4) Inosservanza ed erronea applicazione di legge e carenza di motivazione con riferimento al mancato riconoscimento dell'esimente del diritto di cronaca.

Il ricorso deve essere rigettato.

Il primo motivo non e' fondato.

Il problema posto con tale motivo e' stato gia' affrontato da questa Corte Suprema, la quale ha chiarito che integra gli estremi del reato di cui all'articolo 617 bis c.p. l'installazione di un apparecchio radioricevente idoneo ad intercettare le trasmissioni della centrale operativa delle forze dell'ordine (Cass. Pen. Sez. 5, 15.1.2008, n. 5299, Rv. 239115; Cass. Pen. Sez. 5, 6.5.2004, n. 25488, Rv. 228895).

Conseguentemente, ricorre, nella specie, anche il contestato reato di cui all'articolo 617 c.p., commi 1 e 3.

Anche il secondo ed il terzo motivo sono privi di fondamento.

La realizzazione dei reati in questione da parte degli imputati e' dimostrata dal sequestro di apparati ricetrasmittenti, idonei a captare le comunicazioni della centrale operativa dei carabinieri, all'interno dell'autovettura con cui il DE. SA. e l' AL. si stavano portando sul luogo di un intervento dei carabinieri e nei locali del giornale "(OMESSO) " diretto dal BR.. La sentenza impugnata evidenzia che gli imputati "non negavano che gli strumenti sequestrati venivano utilizzati per l'attivita' giornalistica" e che il dolo era desunto "dalla tipologia dell'apparecchiatura illegittimamente installata, descritta dai testi come idonea ad impedire o intercettare conversazioni su frequenze riservate al Ministero della Difesa e in particolare utilizzate dal comando provinciale dei carabinieri."

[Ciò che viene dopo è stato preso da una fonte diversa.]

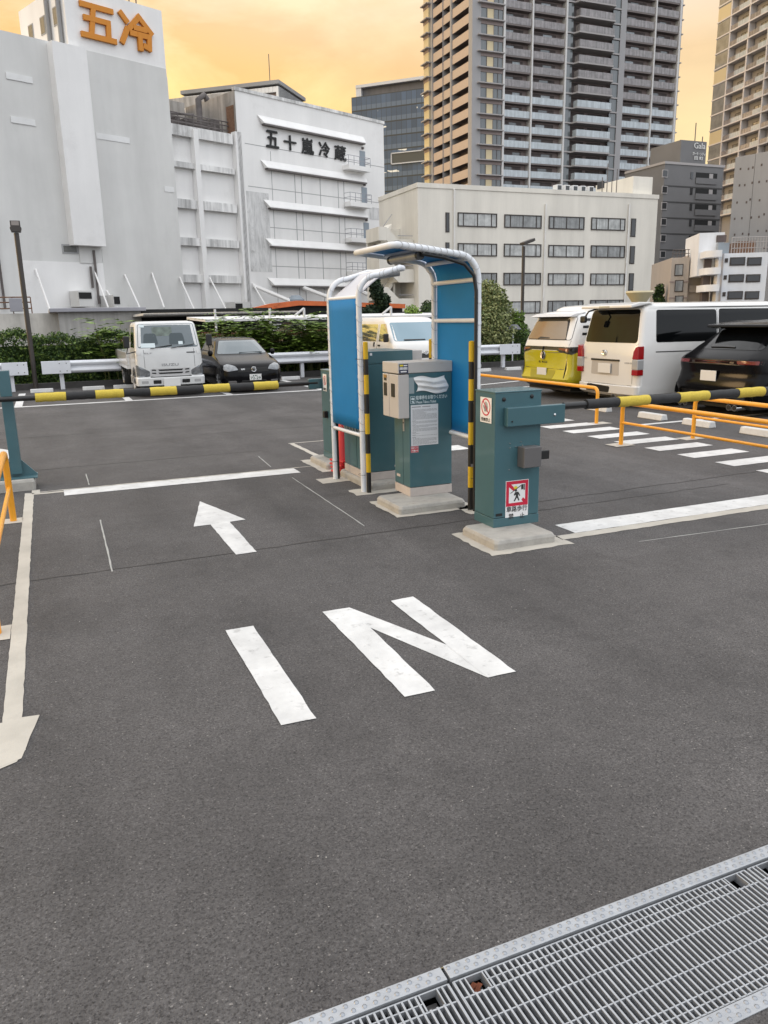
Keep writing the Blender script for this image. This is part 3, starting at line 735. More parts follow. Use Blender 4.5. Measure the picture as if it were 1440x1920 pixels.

Il quarto motivo e' parimenti infondato.

Il dedotto esercizio del diritto di cronaca, sussistendone i presupposti, puo' scriminare il reato di diffamazione, ma non i reati contestati.

P.Q.M.

La Corte rigetta il ricorso e condanna i ricorrenti al pagamento in solido della spese del procedimento.